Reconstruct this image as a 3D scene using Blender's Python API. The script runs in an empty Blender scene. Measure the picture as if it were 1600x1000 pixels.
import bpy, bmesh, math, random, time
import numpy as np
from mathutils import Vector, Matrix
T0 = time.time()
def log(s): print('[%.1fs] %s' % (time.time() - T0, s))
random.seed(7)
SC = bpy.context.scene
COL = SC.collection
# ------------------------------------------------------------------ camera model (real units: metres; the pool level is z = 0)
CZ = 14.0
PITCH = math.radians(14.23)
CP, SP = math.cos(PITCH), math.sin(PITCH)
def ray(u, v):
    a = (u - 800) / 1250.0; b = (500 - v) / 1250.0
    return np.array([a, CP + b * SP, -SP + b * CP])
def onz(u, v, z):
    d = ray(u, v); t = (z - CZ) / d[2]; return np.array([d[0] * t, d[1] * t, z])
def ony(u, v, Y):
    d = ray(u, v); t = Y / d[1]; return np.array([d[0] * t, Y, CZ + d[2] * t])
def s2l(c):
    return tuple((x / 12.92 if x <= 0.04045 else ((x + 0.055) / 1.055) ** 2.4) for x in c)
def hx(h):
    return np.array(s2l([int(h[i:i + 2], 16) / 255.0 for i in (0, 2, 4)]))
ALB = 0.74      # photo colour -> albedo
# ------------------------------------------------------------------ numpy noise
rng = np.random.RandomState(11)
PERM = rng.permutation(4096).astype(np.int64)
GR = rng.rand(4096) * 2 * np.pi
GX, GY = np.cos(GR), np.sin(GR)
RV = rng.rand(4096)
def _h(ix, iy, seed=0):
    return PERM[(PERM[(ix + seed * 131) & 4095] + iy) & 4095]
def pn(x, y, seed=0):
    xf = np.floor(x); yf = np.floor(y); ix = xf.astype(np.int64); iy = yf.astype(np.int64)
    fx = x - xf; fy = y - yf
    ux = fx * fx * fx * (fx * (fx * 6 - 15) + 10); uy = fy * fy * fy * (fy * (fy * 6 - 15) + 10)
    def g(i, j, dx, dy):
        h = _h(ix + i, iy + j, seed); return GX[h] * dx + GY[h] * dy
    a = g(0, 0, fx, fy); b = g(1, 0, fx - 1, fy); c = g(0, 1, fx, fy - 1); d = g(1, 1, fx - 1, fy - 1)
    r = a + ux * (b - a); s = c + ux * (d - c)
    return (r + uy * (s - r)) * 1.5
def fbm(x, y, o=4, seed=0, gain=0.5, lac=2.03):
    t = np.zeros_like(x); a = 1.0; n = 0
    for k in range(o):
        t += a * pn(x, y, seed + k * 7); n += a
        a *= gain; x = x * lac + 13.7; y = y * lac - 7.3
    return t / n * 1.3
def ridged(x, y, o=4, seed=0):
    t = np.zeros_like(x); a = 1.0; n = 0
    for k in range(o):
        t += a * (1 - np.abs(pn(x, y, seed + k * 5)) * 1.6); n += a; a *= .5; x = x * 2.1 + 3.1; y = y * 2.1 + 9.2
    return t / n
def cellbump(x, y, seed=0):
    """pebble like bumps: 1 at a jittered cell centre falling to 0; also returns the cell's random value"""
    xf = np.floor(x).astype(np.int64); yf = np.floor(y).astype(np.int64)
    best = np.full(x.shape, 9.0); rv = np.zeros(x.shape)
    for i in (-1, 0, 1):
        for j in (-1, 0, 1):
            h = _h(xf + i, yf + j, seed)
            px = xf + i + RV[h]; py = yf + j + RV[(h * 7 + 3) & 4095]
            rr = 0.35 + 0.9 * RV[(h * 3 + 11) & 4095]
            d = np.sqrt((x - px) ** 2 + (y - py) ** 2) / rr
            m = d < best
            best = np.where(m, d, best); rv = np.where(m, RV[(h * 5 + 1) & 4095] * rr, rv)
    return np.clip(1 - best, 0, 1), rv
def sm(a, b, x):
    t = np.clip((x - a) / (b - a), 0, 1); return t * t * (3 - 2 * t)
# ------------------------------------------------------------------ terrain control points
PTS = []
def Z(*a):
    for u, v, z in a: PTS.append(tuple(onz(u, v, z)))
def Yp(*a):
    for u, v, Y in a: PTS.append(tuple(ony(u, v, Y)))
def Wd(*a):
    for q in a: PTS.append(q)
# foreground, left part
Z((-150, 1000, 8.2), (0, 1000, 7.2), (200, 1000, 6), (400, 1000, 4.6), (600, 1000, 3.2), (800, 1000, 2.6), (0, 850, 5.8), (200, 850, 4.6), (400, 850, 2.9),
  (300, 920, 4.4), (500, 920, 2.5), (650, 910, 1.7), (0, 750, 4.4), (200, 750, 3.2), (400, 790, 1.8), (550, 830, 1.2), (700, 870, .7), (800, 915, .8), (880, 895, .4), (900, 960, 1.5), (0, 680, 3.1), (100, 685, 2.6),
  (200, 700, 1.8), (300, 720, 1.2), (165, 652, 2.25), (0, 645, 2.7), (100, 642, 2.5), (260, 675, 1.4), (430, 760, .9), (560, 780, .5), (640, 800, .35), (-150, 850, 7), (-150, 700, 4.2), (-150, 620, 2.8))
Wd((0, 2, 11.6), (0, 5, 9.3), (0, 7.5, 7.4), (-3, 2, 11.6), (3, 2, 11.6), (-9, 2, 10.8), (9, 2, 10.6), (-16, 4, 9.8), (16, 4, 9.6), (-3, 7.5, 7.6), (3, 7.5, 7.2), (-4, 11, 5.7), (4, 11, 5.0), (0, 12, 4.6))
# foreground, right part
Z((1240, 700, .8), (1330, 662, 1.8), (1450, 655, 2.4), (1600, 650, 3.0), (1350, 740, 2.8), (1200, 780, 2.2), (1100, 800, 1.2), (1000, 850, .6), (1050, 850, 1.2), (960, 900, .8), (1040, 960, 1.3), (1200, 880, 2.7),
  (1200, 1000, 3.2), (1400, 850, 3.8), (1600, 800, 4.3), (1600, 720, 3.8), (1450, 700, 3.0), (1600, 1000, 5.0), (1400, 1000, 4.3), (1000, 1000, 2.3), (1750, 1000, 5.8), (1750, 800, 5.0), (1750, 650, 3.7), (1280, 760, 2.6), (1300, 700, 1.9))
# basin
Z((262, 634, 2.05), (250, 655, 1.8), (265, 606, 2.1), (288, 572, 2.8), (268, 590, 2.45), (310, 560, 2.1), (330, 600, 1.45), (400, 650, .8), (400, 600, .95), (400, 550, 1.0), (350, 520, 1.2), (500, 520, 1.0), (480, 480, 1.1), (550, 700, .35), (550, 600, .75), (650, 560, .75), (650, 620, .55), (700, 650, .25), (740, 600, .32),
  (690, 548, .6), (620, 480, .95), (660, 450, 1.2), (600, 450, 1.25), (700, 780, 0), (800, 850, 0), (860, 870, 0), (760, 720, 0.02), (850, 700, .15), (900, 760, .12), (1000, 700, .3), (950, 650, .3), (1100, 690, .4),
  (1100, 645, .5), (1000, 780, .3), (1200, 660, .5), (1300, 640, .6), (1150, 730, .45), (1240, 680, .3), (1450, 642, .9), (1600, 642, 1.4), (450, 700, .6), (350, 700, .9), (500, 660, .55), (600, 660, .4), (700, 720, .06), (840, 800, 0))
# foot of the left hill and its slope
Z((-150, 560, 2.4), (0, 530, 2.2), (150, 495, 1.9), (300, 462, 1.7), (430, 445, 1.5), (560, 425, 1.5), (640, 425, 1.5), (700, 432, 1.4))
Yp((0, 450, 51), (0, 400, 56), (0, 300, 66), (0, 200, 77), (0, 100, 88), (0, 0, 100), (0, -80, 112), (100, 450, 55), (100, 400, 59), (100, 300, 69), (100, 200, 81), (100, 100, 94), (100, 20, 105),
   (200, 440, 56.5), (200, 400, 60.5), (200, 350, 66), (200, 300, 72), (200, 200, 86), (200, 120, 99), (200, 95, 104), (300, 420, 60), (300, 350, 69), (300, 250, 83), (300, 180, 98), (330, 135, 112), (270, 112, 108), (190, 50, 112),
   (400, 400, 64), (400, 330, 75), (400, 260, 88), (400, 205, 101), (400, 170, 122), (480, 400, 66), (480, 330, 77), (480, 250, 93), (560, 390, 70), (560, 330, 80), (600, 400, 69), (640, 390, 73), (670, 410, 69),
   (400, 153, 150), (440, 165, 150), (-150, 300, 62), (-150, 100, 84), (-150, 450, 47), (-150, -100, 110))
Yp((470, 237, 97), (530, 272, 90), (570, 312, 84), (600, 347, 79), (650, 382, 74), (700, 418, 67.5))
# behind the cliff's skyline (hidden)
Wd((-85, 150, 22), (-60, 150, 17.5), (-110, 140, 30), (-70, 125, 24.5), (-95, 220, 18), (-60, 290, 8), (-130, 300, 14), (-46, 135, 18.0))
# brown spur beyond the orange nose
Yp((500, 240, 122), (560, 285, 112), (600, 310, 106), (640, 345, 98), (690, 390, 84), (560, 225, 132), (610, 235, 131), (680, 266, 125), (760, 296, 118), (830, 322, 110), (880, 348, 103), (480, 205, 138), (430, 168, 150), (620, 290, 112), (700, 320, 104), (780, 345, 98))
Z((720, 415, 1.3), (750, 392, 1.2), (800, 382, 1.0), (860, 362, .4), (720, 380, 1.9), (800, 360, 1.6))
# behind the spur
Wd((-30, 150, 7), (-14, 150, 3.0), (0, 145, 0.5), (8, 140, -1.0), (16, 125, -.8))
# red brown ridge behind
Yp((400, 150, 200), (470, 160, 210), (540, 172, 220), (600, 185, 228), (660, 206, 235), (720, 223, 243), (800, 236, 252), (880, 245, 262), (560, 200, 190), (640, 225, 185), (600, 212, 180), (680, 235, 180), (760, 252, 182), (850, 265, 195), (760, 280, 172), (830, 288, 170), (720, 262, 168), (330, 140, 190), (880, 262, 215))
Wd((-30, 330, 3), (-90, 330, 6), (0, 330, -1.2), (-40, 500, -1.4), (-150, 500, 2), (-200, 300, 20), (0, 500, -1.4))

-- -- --

## [Problem statement]
Using the listing above, state the number of lines that hold "scene", with no other text.

## [Solution for this exercise]
2